Malgré ce décalage, je n’ai jamais perdu cette passion du métier, parce que les aventures humaines sont finalement toujours plus importantes que les calculs aux éléments finis, parce qu’un con debout va toujours plus loin que deux ingénieurs assis (ah je vous avais prévenu) et enfin parce que bien que souvent suspecté d’être un atypique « qui n’aime pas les cases », j’ai apporté ma pierre à ces aventures pour mon grand plaisir et pour la réussite des projets.

Aujourd’hui, je suis passé de suspect qui se cache à coupable qui l’assume, voire le revendique.

L’aventure est dans le partage, alors je vous présente, à travers des témoignages, des observations et des critiques : un rapport d’étonnement de… presque 30 ans.

il était temps que je l’écrive.

(*) RDM : Résistance des Matériaux : Tous les matériaux ne résistent pas de la même manière. Belle évidence non ? Eh bien, il faut croire que cela ne suffit pas, puisque des ingénieurs en ont fait une science qui permet de calculer si un pont tient mieux avec du métal qu'avec des élastiques.

(**) BAEL : Béton armé à l’Etat Limite : Méthode de calcul du béton armé dont je serai totalement incapable de vous préciser le début du commencement du préliminaire et franchement je n’ai pas honte.

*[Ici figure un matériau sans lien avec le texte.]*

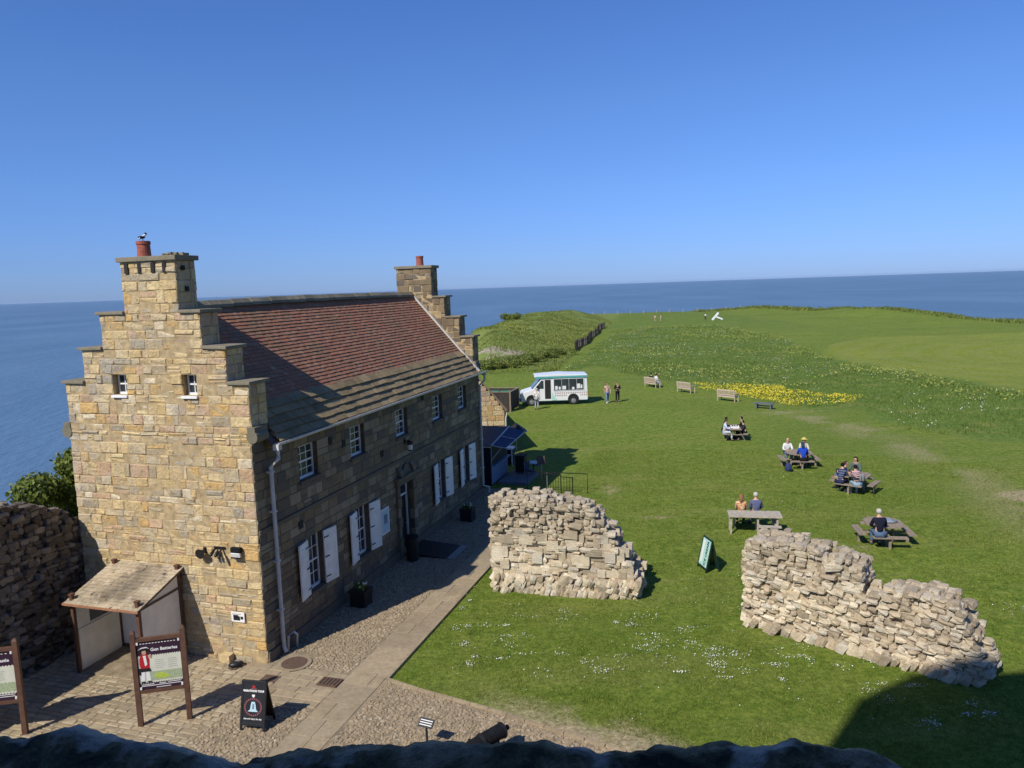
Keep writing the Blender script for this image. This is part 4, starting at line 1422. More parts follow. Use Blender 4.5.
m = MB(); m.bar((SF + .05, SB0 - .03, 1.98), (-.17, SB0 - .03, 2.02), .03, .06); m.build('side_rail', M['dark_brown'], sh)
m = MB(); m.bb(-.10, -.06, SB0 + .05, SB1 - .05, .16, 2.35); m.bb(-.13, -.10, SB0 + .1, SB1 - .06, 1.18, 1.25); m.build('back_panel', M['white_paint'], sh)
m = MB(); m.bb(SF + .07, -.18, SB1 - .055, SB1 - .031, 1.16, 1.22); m.bb(SF + .07, -.18, SB1 - .045, SB1 - .031, .16, 1.16); m.build('dado_rail', M['white_paint'], sh)
m = MB(); m.bb(-1.15, -.55, SB1 - .036, SB1 - .028, 1.28, 1.92); m.build('window_pane', M['plastic_grey'], sh)
m = MB(); m.bb(-.106, -.101, SB0 + .7, SB1 - .15, 1.5, 2.1); m.build('notice_panel', M['grey_print'], sh)
m = MB(); m.bb(SF, -.12, SB0, SB1, .0, .07); m.build('floor', M['earth'], sh)
# shingles on a lean-to slope
z0, z1 = 2.02, 2.55
rs = Vector((1.72, 0, z1 - z0)).normalized()
rn = Vector((-rs.z, 0, rs.x))
o0 = Vector((SF - .16, 0, z0))
m = MB()
t = 0
while t < 1.76:
    b = SB0 - .14
    while b < SB1 + .14:
        e = min(b + rng.uniform(.1, .19), SB1 + .14)
        lo, hi = .03 + rng.uniform(-.004, .004), .008
        P = lambda bb_, tt, d: o0 + rs * tt + rn * d + Vector((0, bb_, 0))
        m.add([P(b + .003, t, lo - .014), P(e - .003, t, lo - .014), P(e - .003, t, lo), P(b + .003, t, lo), P(b + .003, t + .2, hi - .01), P(e - .003, t + .2, hi - .01), P(e - .003, t + .2, hi), P(b + .003, t + .2, hi)],
              [(0, 1, 2, 3), (3, 2, 6, 7), (0, 3, 7, 4), (1, 5, 6, 2)])
        b = e
    t += .135
m.build('shingle_roof', M['shingle'], sh)
m = MB()
P = lambda b_, t, d: o0 + rs * t + rn * d + Vector((0, b_, 0))
m.add([P(SB0 - .13, 0, 0), P(SB1 + .13, 0, 0), P(SB1 + .13, 1.82, 0), P(SB0 - .13, 1.82, 0), P(SB0 - .13, 0, -.05), P(SB1 + .13, 0, -.05), P(SB1 + .13, 1.82, -.05), P(SB0 - .13, 1.82, -.05)],
      [(0, 1, 2, 3), (7, 6, 5, 4), (0, 4, 5, 1), (1, 5, 6, 2), (2, 6, 7, 3), (3, 7, 4, 0)])
m.build('roof_boards', M['dark_brown'], sh)
m = MB(); m.bb(SF - .19, SF - .155, SB0 - .16, SB1 + .16, z0 - .035, z0 + .02); m.build('fascia', M['tan_wood'], sh)
r = thing('stone_lump', 'pale stone lying on the shelter floor', 'stone', W(-.75, 3.2, .07), .3)
m = MB(); rock(m, (0, 0, .06), (.22, .16, .13)); m.build('lump', M['ruin'], r)


# ------------------------------------------------------------------ lettering
def text(s, size, parent, name, mat, mtx, bold=0.0, ext=.002, align='CENTER'):
    c = bpy.data.curves.new('txt', 'FONT')
    c.body = s
    c.size = size
    c.align_x = align
    c.align_y = 'CENTER'
    c.extrude = ext
    c.offset = bold
    c.resolution_u = 2
    o = bpy.data.objects.new('tmp', c)
    col.objects.link(o)
    dg = bpy.context.evaluated_depsgraph_get()
    me = bpy.data.meshes.new_from_object(o.evaluated_get(dg))
    bpy.data.objects.remove(o)
    me.transform(mtx)
    me.materials.clear()
    me.materials.append(mat)
    o = bpy.data.objects.new(name, me)
    col.objects.link(o)
    o.parent = parent
    return o


def XZ(x, y, z):
    """text plane standing upright, read from -Y"""
    return Matrix.Translation((x, y, z)) @ Matrix.Rotation(R(90), 4, 'X')


def saw(x0, x1, z, n, h, up):
    pts = []
    for k in range(n):
        xa, xb = x0 + (x1 - x0) * k / n, x0 + (x1 - x0) * (k + 1) / n
        pts += [(xa, z), ((xa + xb) / 2, z + (h if up else -h))]
    pts.append((x1, z))
    return pts


def info_sign(loc, rotz, label, title, soldier, width):
    """faces -Y; posts at +-width/2"""
    r = thing('information_sign', label, 'sign', loc, rotz, 'information signs on brown posts')
    h = 2.34
    for s in (-1, 1):
        m = MB(); x = s * width / 2
        m.bb(x - .054, x + .054, -.054, .054, 0, h - .06)
        b0 = [(x - .054, -.054), (x + .054, -.054), (x + .054, .054), (x - .054, .054)]
        m.add([(p[0], p[1], h - .06) for p in b0] + [(x - .03, -.03, h), (x + .03, -.03, h), (x + .03, .03, h), (x - .03, .03, h)], [(0, 1, 5, 4), (1, 2, 6, 5), (2, 3, 7, 6), (3, 0, 4, 7), (4, 5, 6, 7)])
        m.build('post', M['brown_wood'], r)
    w = width / 2 - .06
    for z_ in (2.07, .80):
        m = MB(); m.bb(-w, w, -.045, .045, z_, z_ + .08); m.build('rail', M['brown_wood'], r)
    pan = MB(); pan.bb(-w, w, -.02, .02, .885, 2.065); pan = pan.build('panel', M['purple'], r)
    m = MB()
    poly = saw(-w + .01, w - .01, 1.06, 18, .03, False) + saw(-w + .01, w - .01, 1.70, 18, .03, True)[::-1]
    m.prism(poly, 1, -.024, -.0205)
    m.build('cream_field', M['cream'], pan)
    m = MB()
    m.prism(saw(-w + (.2 if soldier else .02), w - .02, 1.10, 12, .012, False) + saw(-w + (.2 if soldier else .02), w - .02, 1.30, 14, .025, True)[::-1], 1, -.0275, -.0245)
    m.build('map_picture', M['sage'], pan)
    m = MB(); m.ball((.0, -.028, 1.20), (.13, .002, .07), 12, 6); m.ball((.1, -.028, 1.17), (.09, .002, .05), 12, 6); m.build('map_green', M['lime'], pan)
    m = MB()
    for c in range(2):
        for k in range(5):
            m.bb(-.1 + c * .28, .12 + c * .28 + rng.uniform(-.05, 0), -.0265, -.0245, 1.38 + k * .05, 1.395 + k * .05)
    m.build('printed_text', M['grey_print'], pan)
    m = MB()
    for k in range(12):
        m.bb(-w + .08 + k * (2 * w - .16) / 12, -w + .08 + k * (2 * w - .16) / 12 + .04, -.024, -.0205, 2.0, 2.015)
    for k, (x0, x1, z) in enumerate(((-w + .05, -.16, 1.0), (-.05, .1, 1.0), (.14, w - .05, 1.01), (-w + .05, w - .05, .965), (-.12, .2, .91))):
        m.bb(x0, x1, -.024, -.0205, z, z + .014)
    m.build('printed_line', M['white_print'], pan)
    text(title, .105, pan, 'title_lettering', M['white_print'], XZ(.115 if soldier else .17, -.0225, 1.845), .003)
    if soldier:
        m = MB(); x = -w + .16
        m.prism([(x - .11, 1.66), (x - .06, 1.76), (x + .06, 1.76), (x + .10, 1.62), (x + .09, 1.40), (x - .1, 1.40), (x - .12, 1.52)], 1, -.030, -.0285); m.build('figure_coat', M['red'], pan)
        m = MB(); m.prism([(x - .09, 1.35), (x - .1, 1.1), (x - .03, 1.1), (x - .01, 1.34)], 1, -.030, -.0285); m.prism([(x + .0, 1.34), (x + .02, 1.1), (x + .1, 1.1), (x + .08, 1.36)], 1, -.030, -.0285)
        m.prism([(x - .03, 1.72), (x + .03, 1.72), (x + .05, 1.5), (x, 1.46)], 1, -.033, -.031); m.build('figure_breeches', M['white_print'], pan)
        m = MB(); m.ball((x, -.032, 1.80), (.05, .003, .06), 10, 6); m.ball((x + .13, -.032, 1.7), (.03, .003, .05), 8, 5); m.build('figure_face', M['skinprint'], pan)
        m = MB(); m.prism([(x - .13, 1.84), (x - .05, 1.90), (x + .06, 1.91), (x + .13, 1.85), (x + .05, 1.85), (x - .05, 1.84)], 1, -.036, -.034); m.prism([(x - .11, 1.41), (x + .1, 1.41), (x + .12, 1.33), (x - .1, 1.33)], 1, -.036, -.034)
        m.prism([(x - .16, 1.42), (x - .1, 1.42), (x - .1, 1.26), (x - .16, 1.26)], 1, -.036, -.034); m.prism([(x - .1, 1.09), (x - .02, 1.09), (x - .02, 1.06), (x - .12, 1.06)], 1, -.036, -.034); m.prism([(x + .02, 1.09), (x + .11, 1.09), (x + .13, 1.06), (x + .02, 1.06)], 1, -.036, -.034); m.build('figure_hat', M['black'], pan)
        m = MB(); m.prism([(x - .13, 1.87), (x - .05, 1.925), (x + .06, 1.935), (x + .13, 1.88), (x + .06, 1.91), (x - .05, 1.90)], 1, -.039, -.037); m.build('figure_trim', M['white_print'], pan)
    m = MB()
    for s in (-1, 1):
        for z in (.93, 2.03):
            m.bb(s * (w - .03) - .02, s * (w - .03) + .02, -.05, -.02, z - .03, z + .03)
    m.build('clip', M['white_print'], r)
    return r


pl, pr = W(-3.34, 1.15), W(-2.80, .21)
ctr = (pl + pr) / 2
info_sign((ctr.x, ctr.y, .03), math.atan2(pr.y - pl.y, pr.x - pl.x), 'brown-posted information sign headed Gun Batteries with a redcoat figure', 'Gun Batteries', True, 1.08)
pr2 = W(-4.29, 3.58)
dv = Vector((1.0, .18, 0)).normalized()
ctr = pr2 - dv * .66
info_sign((ctr.x, ctr.y, .03), math.atan2(dv.y, dv.x), 'brown-posted information sign cut by the left edge, heading ends in Castle', 'Medieval Castle', False, 1.32)


def a_board(loc, rotz, label, hgt, w, spread, frame_mat, panel_mat):
    r = thing('a_board', label, 'A-board', loc, rotz)
    tilt = math.atan2(spread / 2, hgt)
    faces = []
    for s in (-1, 1):
        e = bpy.data.objects.new('board_face' if s < 0 else 'rear_face', None)
        rot = Matrix.Rotation(-s * -tilt if s < 0 else tilt, 4, 'X')
        m = MB()
        yb = s * spread / 2
        L = math.hypot(hgt, spread / 2)
        T = Matrix.Translation((0, yb, 0)) @ Matrix.Rotation(math.atan2(-yb, hgt) * -1, 4, 'X')
        pts = MB()
        pts.bb(-w / 2, w / 2, -.02, .02, L - .05, L); pts.bb(-w / 2, w / 2, -.02, .02, .10, .16)
        pts.bb(-w / 2, -w / 2 + .05, -.021, .021, .0, L); pts.bb(w / 2 - .05, w / 2, -.021, .021, .0, L)
        pts.v = [tuple(T @ Vector(p)) for p in pts.v]
        fr = pts.build('frame', frame_mat, r, bevel=.004)
        pts = MB(); pts.bb(-w / 2 + .05, w / 2 - .05, -.012, .012, .16, L - .05)
        pts.v = [tuple(T @ Vector(p)) for p in pts.v]
        pn = pts.build('panel', panel_mat if s < 0 else frame_mat, r)
        faces.append((T, L, pn))
        bpy.data.objects.remove(e)
    return r, faces[0]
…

(***) DTU : Documents Techniques Unifiés : Titanesque recueil de méthodes de construction qui regroupe tout le savoir-faire du BTP. « La bible » comme disent certains, et comme toute bible, il y a les ultra-conservateur qui s’y réfèrent oblitérant toute tentative d’interprétation aussi mineure soit-elle. Toute relation avec des événements récents est totalement assumée.